Ben vatandaşımıza diyorum ki 15 Temmuz ihtilal gecesi gökyüzünden alev alev bombalar yağarken halkımız tekbirlerle meydanlara yürüyerek öyle bir kahramanlık destanı yazdı ki Allah'ın izniyle bundan sonra ne çocuklarımız ne de torunlarımız böyle bir darbe girişimiyle böyle bir alçaklıkla karşılaşmayacak. Bu vesileyle gerek yurt savunmasında gerek terörle mücadelede gerekse Afrin'de ve 15 Temmuz'da bu bayrak için, bu vatan için, bu millet için canlarını seve seve feda eden bütün kahraman şehitlerimize rahmet diliyorum, kendilerini şükranla minnetle anıyorum. Mekanları cennet olsun. Gazilerimize hayırlı, güzel ömürler diliyorum."

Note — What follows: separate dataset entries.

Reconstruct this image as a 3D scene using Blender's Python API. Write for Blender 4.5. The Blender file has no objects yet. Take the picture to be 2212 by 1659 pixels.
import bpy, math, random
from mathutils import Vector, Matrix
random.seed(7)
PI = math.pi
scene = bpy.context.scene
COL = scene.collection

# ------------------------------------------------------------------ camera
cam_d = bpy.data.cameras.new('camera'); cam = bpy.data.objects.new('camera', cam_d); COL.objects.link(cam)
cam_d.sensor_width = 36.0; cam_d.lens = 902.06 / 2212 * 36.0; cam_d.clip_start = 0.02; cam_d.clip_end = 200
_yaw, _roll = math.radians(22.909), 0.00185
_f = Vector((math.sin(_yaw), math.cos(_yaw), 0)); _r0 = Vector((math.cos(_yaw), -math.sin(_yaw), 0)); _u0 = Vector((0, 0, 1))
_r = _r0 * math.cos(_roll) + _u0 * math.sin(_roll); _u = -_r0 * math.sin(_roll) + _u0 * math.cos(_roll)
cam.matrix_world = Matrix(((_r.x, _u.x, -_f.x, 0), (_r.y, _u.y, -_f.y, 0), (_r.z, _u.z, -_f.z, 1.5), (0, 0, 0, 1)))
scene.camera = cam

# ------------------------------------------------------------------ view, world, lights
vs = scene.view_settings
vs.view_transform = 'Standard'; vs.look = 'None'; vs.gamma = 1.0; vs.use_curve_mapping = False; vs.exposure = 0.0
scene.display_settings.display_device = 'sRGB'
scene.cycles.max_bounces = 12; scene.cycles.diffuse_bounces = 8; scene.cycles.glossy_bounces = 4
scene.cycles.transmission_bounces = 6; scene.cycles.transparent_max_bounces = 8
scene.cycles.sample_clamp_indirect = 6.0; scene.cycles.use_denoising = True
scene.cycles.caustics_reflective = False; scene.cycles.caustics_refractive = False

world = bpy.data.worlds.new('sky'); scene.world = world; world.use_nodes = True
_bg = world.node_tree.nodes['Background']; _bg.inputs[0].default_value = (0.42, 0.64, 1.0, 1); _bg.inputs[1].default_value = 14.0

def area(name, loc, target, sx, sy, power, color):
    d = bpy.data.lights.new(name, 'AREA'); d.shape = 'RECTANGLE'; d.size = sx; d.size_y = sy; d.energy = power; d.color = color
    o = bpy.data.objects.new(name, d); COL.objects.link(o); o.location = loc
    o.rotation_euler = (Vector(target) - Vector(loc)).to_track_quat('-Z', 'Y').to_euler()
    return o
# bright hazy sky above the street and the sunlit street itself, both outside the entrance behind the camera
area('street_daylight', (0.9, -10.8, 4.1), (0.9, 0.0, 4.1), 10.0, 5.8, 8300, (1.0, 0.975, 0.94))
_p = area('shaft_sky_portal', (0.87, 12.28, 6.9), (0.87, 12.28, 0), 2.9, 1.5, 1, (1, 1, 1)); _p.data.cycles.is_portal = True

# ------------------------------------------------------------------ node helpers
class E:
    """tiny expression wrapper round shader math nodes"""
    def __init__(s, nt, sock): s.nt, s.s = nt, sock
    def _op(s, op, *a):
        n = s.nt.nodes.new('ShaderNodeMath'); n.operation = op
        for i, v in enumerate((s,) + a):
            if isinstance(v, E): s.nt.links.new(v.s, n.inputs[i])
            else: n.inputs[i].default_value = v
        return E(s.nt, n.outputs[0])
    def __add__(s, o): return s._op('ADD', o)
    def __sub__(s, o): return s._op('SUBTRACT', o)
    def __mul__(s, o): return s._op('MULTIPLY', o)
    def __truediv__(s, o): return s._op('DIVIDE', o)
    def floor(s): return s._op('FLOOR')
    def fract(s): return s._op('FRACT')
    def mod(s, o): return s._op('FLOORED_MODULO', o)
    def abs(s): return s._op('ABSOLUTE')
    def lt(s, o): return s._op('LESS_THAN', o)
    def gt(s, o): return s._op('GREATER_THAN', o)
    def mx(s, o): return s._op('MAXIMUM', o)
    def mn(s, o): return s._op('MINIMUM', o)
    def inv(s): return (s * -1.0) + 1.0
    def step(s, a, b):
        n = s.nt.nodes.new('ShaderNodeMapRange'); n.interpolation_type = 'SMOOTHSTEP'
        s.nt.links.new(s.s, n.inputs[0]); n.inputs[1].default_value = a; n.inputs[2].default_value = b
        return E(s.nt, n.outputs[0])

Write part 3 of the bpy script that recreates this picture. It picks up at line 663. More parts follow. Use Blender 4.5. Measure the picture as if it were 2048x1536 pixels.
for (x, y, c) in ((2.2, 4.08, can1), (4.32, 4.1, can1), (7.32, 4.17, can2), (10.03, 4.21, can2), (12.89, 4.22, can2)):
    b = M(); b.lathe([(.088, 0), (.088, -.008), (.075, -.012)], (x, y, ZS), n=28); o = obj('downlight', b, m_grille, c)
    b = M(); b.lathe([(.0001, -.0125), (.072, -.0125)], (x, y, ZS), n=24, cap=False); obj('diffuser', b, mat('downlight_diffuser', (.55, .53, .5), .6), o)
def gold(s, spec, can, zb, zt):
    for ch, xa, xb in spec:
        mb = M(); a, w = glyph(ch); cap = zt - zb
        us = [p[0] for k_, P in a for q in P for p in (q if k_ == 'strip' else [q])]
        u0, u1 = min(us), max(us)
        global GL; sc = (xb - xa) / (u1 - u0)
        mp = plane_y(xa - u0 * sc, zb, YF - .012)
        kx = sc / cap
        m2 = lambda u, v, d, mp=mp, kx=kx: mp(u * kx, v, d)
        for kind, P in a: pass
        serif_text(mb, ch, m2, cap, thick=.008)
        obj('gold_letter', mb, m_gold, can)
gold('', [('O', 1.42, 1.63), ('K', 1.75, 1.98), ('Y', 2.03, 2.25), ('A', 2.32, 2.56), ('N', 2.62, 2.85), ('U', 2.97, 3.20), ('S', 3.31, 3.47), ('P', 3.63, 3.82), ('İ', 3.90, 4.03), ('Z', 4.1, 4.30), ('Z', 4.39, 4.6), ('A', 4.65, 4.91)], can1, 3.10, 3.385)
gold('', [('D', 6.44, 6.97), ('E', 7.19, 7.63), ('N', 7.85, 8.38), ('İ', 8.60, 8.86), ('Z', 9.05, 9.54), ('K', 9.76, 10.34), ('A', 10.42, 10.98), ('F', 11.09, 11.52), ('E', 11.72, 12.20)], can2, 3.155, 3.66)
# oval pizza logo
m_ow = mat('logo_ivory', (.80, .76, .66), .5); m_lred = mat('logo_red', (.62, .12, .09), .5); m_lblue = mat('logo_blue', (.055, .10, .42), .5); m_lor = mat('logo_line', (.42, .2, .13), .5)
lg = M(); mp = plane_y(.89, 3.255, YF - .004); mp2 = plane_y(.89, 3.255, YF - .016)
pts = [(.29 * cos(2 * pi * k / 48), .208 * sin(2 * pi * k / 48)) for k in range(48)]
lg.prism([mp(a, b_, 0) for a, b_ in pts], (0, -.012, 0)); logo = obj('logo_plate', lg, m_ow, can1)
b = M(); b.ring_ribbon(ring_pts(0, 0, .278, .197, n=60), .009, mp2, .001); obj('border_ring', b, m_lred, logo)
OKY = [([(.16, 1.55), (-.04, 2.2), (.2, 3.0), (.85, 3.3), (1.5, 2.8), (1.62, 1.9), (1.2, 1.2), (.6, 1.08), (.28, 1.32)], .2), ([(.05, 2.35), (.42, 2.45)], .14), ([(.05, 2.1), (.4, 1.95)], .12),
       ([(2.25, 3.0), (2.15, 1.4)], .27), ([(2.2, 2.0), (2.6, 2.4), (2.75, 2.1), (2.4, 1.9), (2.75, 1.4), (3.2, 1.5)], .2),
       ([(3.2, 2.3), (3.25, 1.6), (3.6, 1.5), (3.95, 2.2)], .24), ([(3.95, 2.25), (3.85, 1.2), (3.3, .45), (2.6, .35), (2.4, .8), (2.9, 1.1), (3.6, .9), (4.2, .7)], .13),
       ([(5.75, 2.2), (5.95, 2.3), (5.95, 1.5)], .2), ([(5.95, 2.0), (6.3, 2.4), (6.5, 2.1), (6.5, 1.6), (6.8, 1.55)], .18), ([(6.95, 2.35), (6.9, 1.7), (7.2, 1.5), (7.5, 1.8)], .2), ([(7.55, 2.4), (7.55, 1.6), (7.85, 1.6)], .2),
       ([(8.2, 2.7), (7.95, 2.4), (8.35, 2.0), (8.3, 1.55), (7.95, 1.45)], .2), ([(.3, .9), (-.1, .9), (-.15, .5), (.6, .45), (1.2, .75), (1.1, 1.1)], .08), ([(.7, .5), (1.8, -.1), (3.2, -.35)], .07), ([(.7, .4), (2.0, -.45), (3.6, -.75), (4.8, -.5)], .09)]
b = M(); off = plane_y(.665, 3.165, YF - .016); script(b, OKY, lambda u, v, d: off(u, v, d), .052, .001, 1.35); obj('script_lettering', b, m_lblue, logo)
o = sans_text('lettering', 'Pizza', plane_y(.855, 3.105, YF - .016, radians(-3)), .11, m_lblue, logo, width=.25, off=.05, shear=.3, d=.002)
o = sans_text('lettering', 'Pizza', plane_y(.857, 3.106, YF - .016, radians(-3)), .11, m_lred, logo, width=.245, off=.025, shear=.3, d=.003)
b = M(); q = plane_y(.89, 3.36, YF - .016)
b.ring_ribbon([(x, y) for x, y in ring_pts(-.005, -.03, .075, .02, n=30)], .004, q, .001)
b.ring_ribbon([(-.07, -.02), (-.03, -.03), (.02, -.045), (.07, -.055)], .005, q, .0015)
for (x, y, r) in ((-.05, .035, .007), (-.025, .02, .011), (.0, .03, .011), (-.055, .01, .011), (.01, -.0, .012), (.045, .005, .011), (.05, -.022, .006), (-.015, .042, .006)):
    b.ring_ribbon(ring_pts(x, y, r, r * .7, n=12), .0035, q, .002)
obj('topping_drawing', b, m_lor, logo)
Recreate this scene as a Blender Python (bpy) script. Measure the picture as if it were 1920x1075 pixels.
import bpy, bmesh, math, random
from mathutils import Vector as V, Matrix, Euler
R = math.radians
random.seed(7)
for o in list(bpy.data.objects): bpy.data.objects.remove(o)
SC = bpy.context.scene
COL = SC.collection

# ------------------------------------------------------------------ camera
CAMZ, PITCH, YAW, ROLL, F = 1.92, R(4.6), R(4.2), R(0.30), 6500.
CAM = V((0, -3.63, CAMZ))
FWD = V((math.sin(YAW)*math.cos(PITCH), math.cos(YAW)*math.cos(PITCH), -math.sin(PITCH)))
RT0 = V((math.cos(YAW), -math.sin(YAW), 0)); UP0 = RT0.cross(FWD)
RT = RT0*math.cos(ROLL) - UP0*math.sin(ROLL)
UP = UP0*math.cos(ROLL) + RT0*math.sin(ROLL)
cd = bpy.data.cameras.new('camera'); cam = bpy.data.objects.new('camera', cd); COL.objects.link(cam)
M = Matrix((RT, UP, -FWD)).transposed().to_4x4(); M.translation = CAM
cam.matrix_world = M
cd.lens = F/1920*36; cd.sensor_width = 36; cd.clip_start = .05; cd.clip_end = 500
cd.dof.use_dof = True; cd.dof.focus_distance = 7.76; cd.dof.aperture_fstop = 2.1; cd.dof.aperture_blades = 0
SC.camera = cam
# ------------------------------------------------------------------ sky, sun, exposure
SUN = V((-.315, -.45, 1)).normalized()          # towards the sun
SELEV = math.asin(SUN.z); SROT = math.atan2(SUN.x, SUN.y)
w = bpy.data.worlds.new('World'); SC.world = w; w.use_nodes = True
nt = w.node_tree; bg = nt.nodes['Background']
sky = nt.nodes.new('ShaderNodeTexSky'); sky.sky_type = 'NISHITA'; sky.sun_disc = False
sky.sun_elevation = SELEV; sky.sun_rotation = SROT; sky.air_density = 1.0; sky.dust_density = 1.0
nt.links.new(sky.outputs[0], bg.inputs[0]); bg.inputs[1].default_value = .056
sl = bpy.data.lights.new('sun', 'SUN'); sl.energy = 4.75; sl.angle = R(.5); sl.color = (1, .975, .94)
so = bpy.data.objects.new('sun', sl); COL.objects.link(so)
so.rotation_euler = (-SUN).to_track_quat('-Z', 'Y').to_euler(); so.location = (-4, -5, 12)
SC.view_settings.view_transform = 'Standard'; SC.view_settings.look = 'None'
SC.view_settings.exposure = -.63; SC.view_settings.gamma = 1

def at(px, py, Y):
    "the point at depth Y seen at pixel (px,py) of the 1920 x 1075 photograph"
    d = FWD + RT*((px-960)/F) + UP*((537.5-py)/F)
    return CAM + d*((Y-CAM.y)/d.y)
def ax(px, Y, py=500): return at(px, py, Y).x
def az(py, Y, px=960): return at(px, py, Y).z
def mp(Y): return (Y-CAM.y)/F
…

NOTLAR: Etkinlik kapsamında, Cumhurbaşkanı ve AK Parti Genel Başkanı Recep Tayyip Erdoğan başta olmak üzere çok sayıda siyasetçi, bürokrat, akademisyen, gazeteci ve dönemin mağdurlarının 28 Şubat'a ilişkin değerlendirmelerinin yer aldığı video izletildi.
Başbakan Yıldırım, etkinliğin yapıldığı salonun girişinde hazırlanan "28 Şubat’ın Manşetleri Sergisi"nin açılışını yaptı. Yıldırım, o dönemin gazete manşetlerini beraberindekilerle inceledi.
Etkinliğe Başbakan Yıldırım'ın eşi Semiha Yıldırım, Adalet Bakanı Abdulhamit Gül, AK Parti Genel Başkan Yardımcıları Hayati Yazıcı, Ahmet Sorgun, Mahir Ünal, Cevdet Yılmaz, Hamza Dağ, Çiğdem Karaaslan, Ravza Kavakcı, Çiğdem Karaaslan ile AK Parti Genel Merkez Kadın Kolları Başkanı Lütfiye Selva Çam ve çok sayıda milletvekili katıldı.